Since \(2W\) is proportional to \(q^2\), the Debye-Waller factor can be approximated by unity in small-angle scattering; as we did implicitly in Small angle neutron scattering, SANS.
* The final scattering cross section for phonons
Using (\ref{eq:cross_phonon_2}) as a starting point, we continue to develop the operator values.
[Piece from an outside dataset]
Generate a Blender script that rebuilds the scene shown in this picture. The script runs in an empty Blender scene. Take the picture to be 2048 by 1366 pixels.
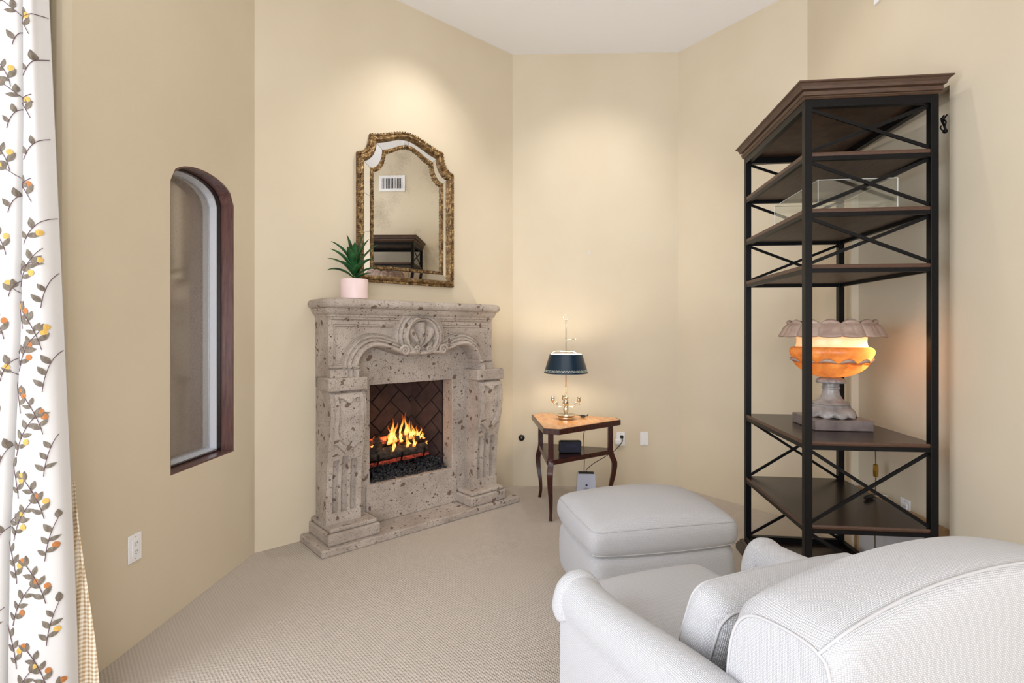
import bpy, bmesh, math, random
import numpy as np
from mathutils import Vector, Matrix
from math import sin, cos, pi, sqrt, atan2, radians
R = random.Random(7)
SC = bpy.context.scene
COL = SC.collection

# ------------------------------------------------------------------ camera
HC = 1.305                                     # lens height
cam = bpy.data.cameras.new('camera'); camo = bpy.data.objects.new('camera', cam); COL.objects.link(camo)
camo.location = (0, 0, HC); camo.rotation_euler = (pi/2, 0, 0)
cam.sensor_width = 36; cam.lens = 1045/2048*36; cam.shift_y = -19/2048; cam.clip_start = .02
SC.camera = camo
SC.view_settings.view_transform = 'Standard'; SC.view_settings.look = 'None'
SC.view_settings.gamma = 1; SC.view_settings.use_curve_mapping = False
SC.view_settings.exposure = 0.1

# ------------------------------------------------------------------ world + large lights
w = bpy.data.worlds.new('world'); SC.world = w; w.use_nodes = True
bg = w.node_tree.nodes['Background']; bg.inputs[0].default_value = (.86, .93, 1, 1); bg.inputs[1].default_value = 1.0
def area(name, loc, target, sx, sy, power, col):
    l = bpy.data.lights.new(name, 'AREA'); l.shape = 'RECTANGLE'; l.size = sx; l.size_y = sy; l.energy = power; l.color = col
    o = bpy.data.objects.new(name, l); COL.objects.link(o); o.location = loc
    o.rotation_euler = (Vector(target)-Vector(loc)).to_track_quat('-Z', 'Y').to_euler()
    return o
area('window_daylight', (-2.22, .2, 1.45), (0, .3, 1.35), 2.4, 2.3, 84, (.85, .90, 1))
area('rear_fill_light', (.2, -2.85, 1.42), (.2, 0, 2.2), 3.0, 2.3, 132, (.91, .93, 1))  # unseen fill light added behind the camera to lift walls and ceiling

# ------------------------------------------------------------------ wall layout (plan corners)
P = Vector((-1.520, 3.085)); Q = Vector((.004, 4.435)); RR = Vector((1.398, 4.399)); S = Vector((2.008, 3.551))
U2 = (Q-P).normalized(); U3 = (RR-Q).normalized(); U4 = (S-RR).normalized()
U1 = Vector((59/1045, 1)).normalized()
CEIL = 3.66

# ------------------------------------------------------------------ helpers
def setp(o, label=None, cat=None, group=None, kind=None):
    if label: o['label'] = label
    if cat: o['category'] = cat
    if group: o['group'] = group
    if kind: o['kind'] = kind
    return o
def empty(name, loc=(0, 0, 0), rz=0, label=None, cat=None, group=None, kind=None, parent=None):
    o = bpy.data.objects.new(name, None); COL.objects.link(o); o.location = loc; o.rotation_euler = (0, 0, rz); o.empty_display_size = .05
    o.parent = parent
    return setp(o, label, cat, group, kind)
def wall_empty(name, O, U, u=0, d=0, z=0, **k):
    n = Vector((U.y, -U.x)); p = O+U*u+n*d
    return empty(name, (p.x, p.y, z), atan2(U.y, U.x), **k)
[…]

\begin{align} \langle UV \rangle &= \sum_i p_i \left\langle \lambda_i \left| UV \right| \lambda_i \right\rangle \nonumber \\ &= \sum_i p_i \biggr\langle \lambda_i \biggr| \sum_{q,p} \left(g_{q,p}a_{q,p}+g_{q,p}a^\dagger_{q,p}\right) \left(h_{q,p}a_{q,p}+h^*_{q,p}a^\dagger_{q,p}\right) \biggr| \lambda_i \biggr\rangle \nonumber \\ &= \sum_{q,p} \sum_i p_i \left\langle \lambda_i \left| \left(g_{q,p}a_{q,p}h^*_{q,p}a^\dagger_{q,p} +g_{q,p}a^\dagger_{q,p}h_{q,p}a_{q,p}\right) \right| \lambda_i \right\rangle \nonumber \\ &= \sum_{q,p} g_{q,p}h^*_{q,p} (n_{q,p}+1) + g_{q,p}h_{q,p}n_{q,p} , \end{align} where we have used that the expectation values for a pair of creation-annihilation operators is non-zero only if they have the same quantum numbers. Using the expression for the \(g\)'s and \(h\)'s, we reach \begin{align} \langle UV \rangle &= \frac{\hbar}{2MN} \sum_{q,p} \frac{({\bf q}\cdot {\bf e}_{q,p})^2}{\omega_{q,p}} \\ &\quad \times \big( \exp(-i {\bf q} \cdot {\bf r}_j+i \omega_{q,p}t) (n_{q,p}+1) + \exp(i {\bf q} \cdot {\bf r}_j-i \omega_{q,p}t) n_{q,p} \big) . \nonumber \end{align} We now insert this into (\ref{eq:cross_phonon_2}). To avoid confusion of labels, we use \({\bf q}'\) for the phonon wave vector. \begin{align} \label{eq:cross_phonon_3} \frac{d^2\sigma}{d\Omega dE_{\rm f}} &= \frac{k_{\rm f}}{k_{\rm i}} \frac{b^2}{4 \pi M} \exp(-2W) \sum_{q',p} \frac{({\bf q}'\cdot {\bf e}_{q',p})^2}{\omega_{q',p}} \sum_{j} \exp(i {\bf q} \cdot {\bf r}_j) \\ &\quad\times \int_{-\infty}^{\infty} \big[ \exp(-i {\bf q}' \cdot {\bf r}_j+i \omega_{q',p}t) (n_{q',p}+1) \nonumber \\ &\qquad\qquad+ \exp(i {\bf q}' \cdot {\bf r}_j-i \omega_{q',p}t) n_{q',p} \big] \exp(-i\omega t) dt . \nonumber \end{align} The Fourier transformations in time and space are immediately calculated, giving the final one-phonon cross section:
\begin{align} \label{eq:cross_one_phonon_QM} \frac{d^2\sigma}{d\Omega dE_{\rm f}} &= \frac{k_{\rm f}}{k_{\rm i}} \frac{b^2(2\pi)^3}{2 M V_0} \exp(-2W) \sum_{q,p,\tau} \frac{({\bf q}\cdot {\bf e}_{q,p})^2}{\omega_{q,p}} \\ &\quad\times \left[ (n_{q,p}+1) \delta(\omega-\omega_{q,p}) \delta({\bf q}-{\bf q}'+{\bf \tau}) \right. \nonumber \\ &\qquad \left. + n_{q,p} \delta(\omega+\omega_{q,p}) \delta({\bf q}+{\bf q}'+{\bf \tau}) \right] . \nonumber \end{align} This equation is essentially equal to the classical equation (\ref{eq:cross_one_phonon}), although derived in a much more rigorous way.